O riso, o prazer e a celebração de corpos dissidentes têm sido frequentemente marginalizados pela tradição cristã hegemônica. Entretanto, o surgimento das teologias queer – especialmente aquelas enraizadas na experiência latino-americana – tem reivindicado tais afetos como campos legítimos de revelação teológica. Este artigo examina a alegria como tecnologia de sobrevivência, não como metáfora, mas como prática teológica e epistêmica, tomando como referências principais o artigo de Matthew B. David e Andrew Kam-Tuck Yip, Via(da)gens Teológicas de André Musskopf e o Guia de Apoio ao Esboço da Declaração de Fé da ICM.
Alegria Queer: Um Saber que Transborda
No artigo “The loving queer gaze”, os autores afirmam que a alegria queer é um saber relacional, visceral, encarnado – uma forma de conhecer a partir do corpo, da afetividade e da coletividade dissidente. A alegria, neste contexto, não é alienação, mas ferramenta de sobrevivência, de reinvenção de si e de reconstrução de mundos possíveis.
Ao se referirem à alegria como um olhar amoroso queer [loving queer gaze], os autores desafiam a lógica cis-heteronormativa que patologiza os afetos fora da norma e propõem que o prazer, o humor e a estética do escândalo queer são também epistemologias críticas, capazes de gerar saberes libertadores.

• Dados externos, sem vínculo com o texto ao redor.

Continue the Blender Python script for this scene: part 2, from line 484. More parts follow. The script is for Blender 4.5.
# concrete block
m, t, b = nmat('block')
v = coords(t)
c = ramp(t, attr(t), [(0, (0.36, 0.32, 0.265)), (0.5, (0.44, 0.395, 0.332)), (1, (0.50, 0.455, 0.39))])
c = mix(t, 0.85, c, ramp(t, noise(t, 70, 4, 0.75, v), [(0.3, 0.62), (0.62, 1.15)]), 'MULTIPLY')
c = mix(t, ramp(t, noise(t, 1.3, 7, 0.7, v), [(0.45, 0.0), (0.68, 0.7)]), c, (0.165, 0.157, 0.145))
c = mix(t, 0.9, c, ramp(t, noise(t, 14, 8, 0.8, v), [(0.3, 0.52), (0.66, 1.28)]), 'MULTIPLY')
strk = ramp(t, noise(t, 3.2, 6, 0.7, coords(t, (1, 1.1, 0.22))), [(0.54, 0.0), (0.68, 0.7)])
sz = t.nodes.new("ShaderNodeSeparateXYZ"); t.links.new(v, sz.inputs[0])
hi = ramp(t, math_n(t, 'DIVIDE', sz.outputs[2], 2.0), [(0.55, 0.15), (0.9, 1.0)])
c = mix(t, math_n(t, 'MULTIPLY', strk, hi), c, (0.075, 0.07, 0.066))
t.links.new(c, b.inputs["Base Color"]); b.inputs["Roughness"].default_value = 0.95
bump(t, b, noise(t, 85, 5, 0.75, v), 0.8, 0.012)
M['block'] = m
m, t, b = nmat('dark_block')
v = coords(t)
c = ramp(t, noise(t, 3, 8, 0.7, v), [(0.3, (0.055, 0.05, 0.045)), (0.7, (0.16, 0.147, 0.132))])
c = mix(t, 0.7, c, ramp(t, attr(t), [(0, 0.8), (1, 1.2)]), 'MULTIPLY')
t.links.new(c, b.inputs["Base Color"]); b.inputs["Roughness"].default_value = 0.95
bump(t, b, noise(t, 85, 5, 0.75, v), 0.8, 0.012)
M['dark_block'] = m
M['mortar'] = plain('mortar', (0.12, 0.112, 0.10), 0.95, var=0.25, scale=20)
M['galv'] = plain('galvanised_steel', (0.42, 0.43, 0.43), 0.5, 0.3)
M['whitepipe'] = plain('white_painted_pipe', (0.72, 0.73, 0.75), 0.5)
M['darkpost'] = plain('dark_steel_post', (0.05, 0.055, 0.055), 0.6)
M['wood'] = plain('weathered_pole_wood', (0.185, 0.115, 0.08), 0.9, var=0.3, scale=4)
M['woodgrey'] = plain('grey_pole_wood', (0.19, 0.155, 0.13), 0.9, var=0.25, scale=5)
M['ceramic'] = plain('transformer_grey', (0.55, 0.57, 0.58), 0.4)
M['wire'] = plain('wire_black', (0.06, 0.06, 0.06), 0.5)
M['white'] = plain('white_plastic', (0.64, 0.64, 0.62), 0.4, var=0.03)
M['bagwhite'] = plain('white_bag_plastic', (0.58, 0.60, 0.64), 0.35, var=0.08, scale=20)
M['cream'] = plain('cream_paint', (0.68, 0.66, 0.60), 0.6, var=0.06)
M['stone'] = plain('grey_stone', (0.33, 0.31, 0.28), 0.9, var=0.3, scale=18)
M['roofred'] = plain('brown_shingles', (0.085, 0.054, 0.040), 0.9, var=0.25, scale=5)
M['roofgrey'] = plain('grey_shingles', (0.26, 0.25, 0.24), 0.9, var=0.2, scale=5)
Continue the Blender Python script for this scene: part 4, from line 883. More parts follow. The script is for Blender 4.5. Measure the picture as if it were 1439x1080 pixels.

Teologia Queer e Ambiguidade Epistêmica
Em “Via(da)gens Teológicas”, André Musskopf propõe a ambiguidade como princípio epistêmico para uma teologia queer no Brasil. A alegria, sob essa ótica, não pode ser pensada como algo puro ou desvinculado das dores que a antecedem. Ao contrário, ela é construída nas brechas, nos deslocamentos, nos corpos marcados pela violência e pela resistência.
Musskopf afirma que as teologias queer precisam “ocupar, resistir e produzir” – e a alegria é um modo de produção teológica que desafia o binarismo, a exclusão e a vergonha. A alegria queer, nesse itinerário, é subversiva porque é vivida em corpos que foram considerados indesejáveis, pecaminosos ou abjetos.
Espiritualidade Encarnada: A ICM e a Liturgia da Alegria
A Declaração de Fé da ICM proclama: “Tu restauras o prazer de nossa relação com Deus, mesmo em meio à solidão, ao desespero e à degradação”. Esse trecho não é apenas poético; ele explicita uma espiritualidade encarnada, onde o prazer, o afeto e a corporeidade são sagrados.
A ICM afirma os corpos como locus teológico. Isso significa que rir, dançar, amar, gozar e existir plenamente são expressões legítimas da presença divina. A alegria, nesse contexto, é também sacramento – uma prática comunitária de cura, memória e reencantamento.
Sobrevivência e Liturgia: A Alegria como Proclamação Profética
Inspirada pela performance dissidente de figuras como Frida Kahlo, cuja obra é resgatada em “Via(da)gens Teológicas”, a teologia queer propõe uma liturgia da sobrevida. A imagem do veado ferido que caminha – símbolo de dor, mas também de beleza e resistência – encarna a tensão da alegria queer: mesmo ferido, o corpo dança.
Cada parada LGBTQIA+ é, neste sentido, uma procissão profética. Cada beijo público entre pessoas queer é uma homilia corporal. Cada celebração em espaços de culto inclusivos é uma afirmação escatológica de que outro mundo é possível – e está sendo gestado no aqui e agora.
A Alegria Como Ressurreição Cotidiana
A alegria queer é uma prática espiritual que transforma o ordinário em extraordinário. Não como negação da dor, mas como resposta insurgente a ela. É saber teológico que canta, mesmo diante do túmulo, como Maria Madalena diante do Ressuscitado.
Assim, a alegria como tecnologia de sobrevivência é um dom do Espírito que nos empodera a construir teologias onde o prazer não é pecado, mas louvor; onde resistir é amar; onde existir é orar. Ela nos convida a construir uma teologia que não apenas explica, mas também celebra. Que não apenas denuncia, mas também dança. Que não apenas sobrevive, mas também floresce e Goza.
Referências
David, M. B., & Yip, A. K.-T. (2023). The loving queer gaze: The epistemological significance of queer joy. Sociology Compass, 17(2), e13255. https://doi.org/10.1111/soc4.13255
Musskopf, A. S. (2008). Via(da)gens Teológicas: Itinerários para uma Teologia Queer no Brasil. São Leopoldo: EST.
Igreja da Comunidade Metropolitana. (2020). Guia de Apoio ao Esboço da Declaração de Fé da ICM.